#### Collected data ####

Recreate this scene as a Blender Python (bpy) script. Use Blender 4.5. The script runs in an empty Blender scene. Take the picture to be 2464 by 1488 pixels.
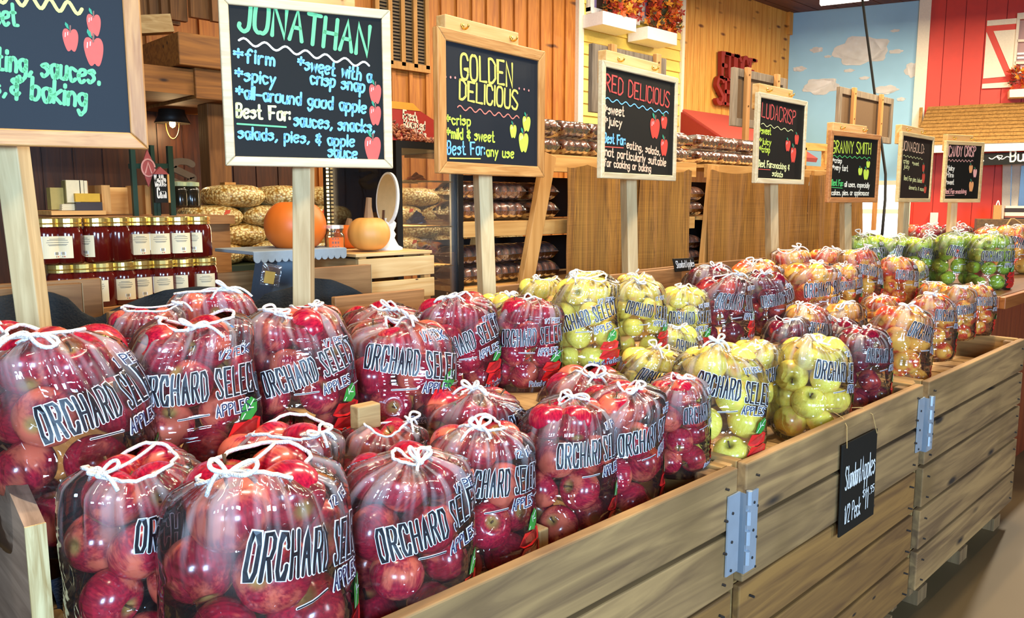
import bpy, math, random
import numpy as np
from mathutils import Vector, Matrix
R = math.radians
SC = bpy.context.scene
COL = SC.collection

# ------------------------------------------------------------------ camera
F = 1920.0                      # focal length in pixels of the 2464 px wide frame
AZ, PITCH, EYE = R(45.5), R(-7.65), 1.55
cam = bpy.data.cameras.new('camera'); cam.sensor_width = 36; cam.lens = 36 * F / 2464
cam.clip_start = 0.05; cam.clip_end = 80
CO = bpy.data.objects.new('camera', cam); COL.objects.link(CO)
fw = Vector((math.cos(AZ) * math.cos(PITCH), math.sin(AZ) * math.cos(PITCH), math.sin(PITCH)))
CO.location = (0, 0, EYE)
CO.rotation_euler = fw.to_track_quat('-Z', 'Y').to_euler()
SC.camera = CO
RT = Vector((math.sin(AZ), -math.cos(AZ), 0)); UP = RT.cross(fw); EYEV = Vector((0, 0, EYE))

# ------------------------------------------------------------------ render look, world, lights
SC.view_settings.view_transform = 'Standard'; SC.view_settings.look = 'None'
SC.view_settings.gamma = 1; SC.view_settings.exposure = 0.0
SC.cycles.transparent_max_bounces = 24; SC.cycles.max_bounces = 7; SC.cycles.use_denoising = True
SC.cycles.sample_clamp_indirect = 6
W = bpy.data.worlds.new('world'); SC.world = W; W.use_nodes = True
bg = W.node_tree.nodes['Background']; bg.inputs[0].default_value = (1.0, 0.86, 0.7, 1); bg.inputs[1].default_value = 0.13

def area(name, loc, target, sx, sy, power, col):
    l = bpy.data.lights.new(name, 'AREA'); l.shape = 'RECTANGLE'; l.size = sx; l.size_y = sy
    l.energy = power; l.color = col
    o = bpy.data.objects.new(name, l); COL.objects.link(o); o.location = loc
    o.rotation_euler = (Vector(target) - Vector(loc)).to_track_quat('-Z', 'Y').to_euler()
    return o
WARM = (1.0, 0.84, 0.6); DAY = (0.4, 0.66, 1.0)
# daylight through the shop front behind the photographer
area('daylight_window', (-2.6, -2.2, 2.2), (1.2, 1.4, 0.9), 0.8, 1.0, 260, DAY)
area('daylight_window', (-0.2, -3.0, 1.75), (1.4, 1.4, 0.9), 0.8, 1.0, 230, DAY)
area('daylight_window', (3.6, -3.6, 2.0), (3.2, 1.2, 0.9), 0.9, 1.3, 90, (0.75, 0.87, 1.0))
# warm tube lamps under the ceiling
for i, (x, y, p) in enumerate([(0.4, 0.9, 75), (2.3, 1.2, 85), (4.4, 1.5, 90), (7.0, 2.0, 130), (3.9, 3.7, 75), (6.2, 4.1, 95), (9.2, 3.6, 105), (9.6, 1.6, 215)]):
    area('ceiling_lamp', (x, y, 3.95), (x, y, 0), 1.3, 0.09, p, WARM)

# ------------------------------------------------------------------ pixel rays and planes
def ray(u, v): return (fw + RT * ((u - 1232) / F) + UP * ((744 - v) / F))
def onY(u, v, y): d = ray(u, v); return EYEV + d * (y / d.y)
def onX(u, v, x): d = ray(u, v); return EYEV + d * (x / d.x)
def onZ(u, v, z): d = ray(u, v); return EYEV + d * ((z - EYE) / d.z)
def onP(u, v, p, n): d = ray(u, v); return EYEV + d * ((Vector(p) - EYEV).dot(n) / d.dot(n))
def dep(u, v, z): return EYEV + ray(u, v) * z
def depth(p): return (Vector(p) - EYEV).dot(fw)
def pxm(p): return F / depth(p)

# ------------------------------------------------------------------ materials
MATS = {}
def nodes(name):
    m = bpy.data.materials.new(name); m.use_nodes = True; nt = m.node_tree
    return m, nt, nt.nodes, nt.links, nt.nodes['Principled BSDF']
def S(c): return tuple((x / 12.92 if x <= .04045 else ((x + .055) / 1.055) ** 2.4) for x in c)   # sRGB 0..1 -> linear
def H(h): return S(tuple(int(h[i:i + 2], 16) / 255 for i in (0, 2, 4)))
def plain(name, hexc, rough=.5, metal=0, emit=0, spec=.5, bump=0, bscale=60):
    if name in MATS: return MATS[name]
    m, nt, N, L, P = nodes(name); c = H(hexc)
    P.inputs['Base Color'].default_value = (*c, 1); P.inputs['Roughness'].default_value = rough
    P.inputs['Metallic'].default_value = metal; P.inputs['Specular IOR Level'].default_value = spec
    if emit: P.inputs['Emission Color'].default_value = (*c, 1); P.inputs['Emission Strength'].default_value = emit
    tc = N.new('ShaderNodeTexCoord'); nz = N.new('ShaderNodeTexNoise'); nz.inputs['Scale'].default_value = bscale
    L.new(tc.outputs['Object'], nz.inputs['Vector'])
    mx = N.new('ShaderNodeMix'); mx.data_type = 'RGBA'; mx.inputs[6].default_value = (*[x * .88 for x in c], 1); mx.inputs[7].default_value = (*[min(1, x * 1.1) for x in c], 1)
    L.new(nz.outputs['Fac'], mx.inputs[0]); L.new(mx.outputs[2], P.inputs['Base Color'])
    if bump:
        b = N.new('ShaderNodeBump'); b.inputs['Strength'].default_value = bump; b.inputs['Distance'].default_value = .01
        L.new(nz.outputs['Fac'], b.inputs['Height']); L.new(b.outputs['Normal'], P.inputs['Normal'])
    MATS[name] = m; return m
def wood(name, h1, h2, axis='x', scale=1.0, rough=.6, knots=0, stain=None, hk='3a1f0e', kscale=(3, 9)):
    if name in MATS: return MATS[name]
    m, nt, N, L, P = nodes(name)
    tc = N.new('ShaderNodeTexCoord'); mp = N.new('ShaderNodeMapping')
    st = {'x': (1.2, 16, 16), 'y': (16, 1.2, 16), 'z': (16, 16, 1.2)}[axis]
    mp.inputs['Scale'].default_value = [s * scale for s in st]
    oi = N.new('ShaderNodeObjectInfo'); vm = N.new('ShaderNodeVectorMath'); vm.operation = 'ADD'
    L.new(tc.outputs['Object'], vm.inputs[0]); L.new(oi.outputs['Random'], vm.inputs[1]); L.new(vm.outputs[0], mp.inputs['Vector'])
    nz = N.new('ShaderNodeTexNoise'); nz.inputs['Scale'].default_value = 3; nz.inputs['Detail'].default_value = 6; nz.inputs['Distortion'].default_value = 1.2
    L.new(mp.outputs[0], nz.inputs['Vector'])
    cr = N.new('ShaderNodeValToRGB'); cr.color_ramp.elements[0].position = .32; cr.color_ramp.elements[1].position = .68
    cr.color_ramp.elements[0].color = (*H(h1), 1); cr.color_ramp.elements[1].color = (*H(h2), 1)
    L.new(nz.outputs['Fac'], cr.inputs[0]); out = cr.outputs[0]
    hsv = N.new('ShaderNodeHueSaturation'); ma = N.new('ShaderNodeMapRange'); ma.inputs[3].default_value = .85; ma.inputs[4].default_value = 1.13
    L.new(oi.outputs['Random'], ma.inputs[0]); L.new(ma.outputs[0], hsv.inputs['Value']); L.new(out, hsv.inputs['Color']); out = hsv.outputs[0]
    if stain:
        n2 = N.new('ShaderNodeTexNoise'); n2.inputs['Scale'].default_value = 2.3; n2.inputs['Detail'].default_value = 3
        L.new(vm.outputs[0], n2.inputs['Vector'])
        r2 = N.new('ShaderNodeMapRange'); r2.inputs[1].default_value = .5; r2.inputs[2].default_value = .75
        L.new(n2.outputs['Fac'], r2.inputs[0])
        mx = N.new('ShaderNodeMix'); mx.data_type = 'RGBA'; L.new(r2.outputs[0], mx.inputs[0]); L.new(out, mx.inputs[6]); mx.inputs[7].default_value = (*H(stain), 1); out = mx.outputs[2]
    if knots:
        m2 = N.new('ShaderNodeMapping'); a, b = kscale
        m2.inputs['Scale'].default_value = {'x': (a, b, b), 'y': (b, a, b), 'z': (b, b, a)}[axis]
        L.new(vm.outputs[0], m2.inputs['Vector'])
        vo = N.new('ShaderNodeTexVoronoi'); vo.inputs['Scale'].default_value = 1; L.new(m2.outputs[0], vo.inputs['Vector'])
        r3 = N.new('ShaderNodeMapRange'); r3.inputs[1].default_value = .07 * knots; r3.inputs[2].default_value = .16 * knots; r3.inputs[3].default_value = 1; r3.inputs[4].default_value = 0
        L.new(vo.outputs['Distance'], r3.inputs[0])
        mx = N.new('ShaderNodeMix'); mx.data_type = 'RGBA'; L.new(r3.outputs[0], mx.inputs[0]); L.new(out, mx.inputs[6]); mx.inputs[7].default_value = (*H(hk), 1); out = mx.outputs[2]
    L.new(out, P.inputs['Base Color']); P.inputs['Roughness'].default_value = rough
    b = N.new('ShaderNodeBump'); b.inputs['Strength'].default_value = .25; b.inputs['Distance'].default_value = .004
    L.new(nz.outputs['Fac'], b.inputs['Height']); L.new(b.outputs['Normal'], P.inputs['Normal'])
    MATS[name] = m; return m
def burlap():
    m, nt, N, L, P = nodes('burlap'); tc = N.new('ShaderNodeTexCoord')
    outs = []
    for sc in ((1.5, 1.5, 240), (240, 240, 1.5), (22, 22, 1.2)):
        mp = N.new('ShaderNodeMapping'); mp.inputs['Scale'].default_value = sc; L.new(tc.outputs['Object'], mp.inputs[0])
        nz = N.new('ShaderNodeTexNoise'); nz.inputs['Scale'].default_value = 1; nz.inputs['Detail'].default_value = 2; L.new(mp.outputs[0], nz.inputs['Vector']); outs.append(nz.outputs['Fac'])
    ad = N.new('ShaderNodeMath'); sc0 = N.new('ShaderNodeMath'); sc0.operation = 'MULTIPLY'; sc0.inputs[1].default_value = .35; L.new(outs[0], sc0.inputs[0]); sc1 = N.new('ShaderNodeMath'); sc1.operation = 'MULTIPLY'; sc1.inputs[1].default_value = .45; L.new(outs[2], sc1.inputs[0]); s2 = N.new('ShaderNodeMath'); L.new(sc0.outputs[0], s2.inputs[0]); L.new(sc1.outputs[0], s2.inputs[1]); L.new(s2.outputs[0], ad.inputs[0]); L.new(outs[1], ad.inputs[1])
    cr = N.new('ShaderNodeValToRGB'); cr.color_ramp.elements[0].position = .35; cr.color_ramp.elements[1].position = .65
    cr.color_ramp.elements[0].color = (*H('5e3b10'), 1); cr.color_ramp.elements[1].color = (*H('ac762a'), 1)
    hf = N.new('ShaderNodeMath'); hf.operation = 'MULTIPLY'; hf.inputs[1].default_value = .555; L.new(ad.outputs[0], hf.inputs[0])
    L.new(hf.outputs[0], cr.inputs[0]); L.new(cr.outputs[0], P.inputs['Base Color']); P.inputs['Roughness'].default_value = .9
    b = N.new('ShaderNodeBump'); b.inputs['Strength'].default_value = .4; b.inputs['Distance'].default_value = .003; L.new(hf.outputs[0], b.inputs['Height']); L.new(b.outputs[0], P.inputs['Normal'])
    MATS['burlap'] = m; return m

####

The lines from the top of the data above through the one holding "COL = SC.collection" are to be repeated exactly, and only those, with no pictures.

Task response
Recreate this scene as a Blender Python (bpy) script. Use Blender 4.5. The script runs in an empty Blender scene. Take the picture to be 2464 by 1488 pixels.
import bpy, math, random
import numpy as np
from mathutils import Vector, Matrix
R = math.radians
SC = bpy.context.scene
COL = SC.collection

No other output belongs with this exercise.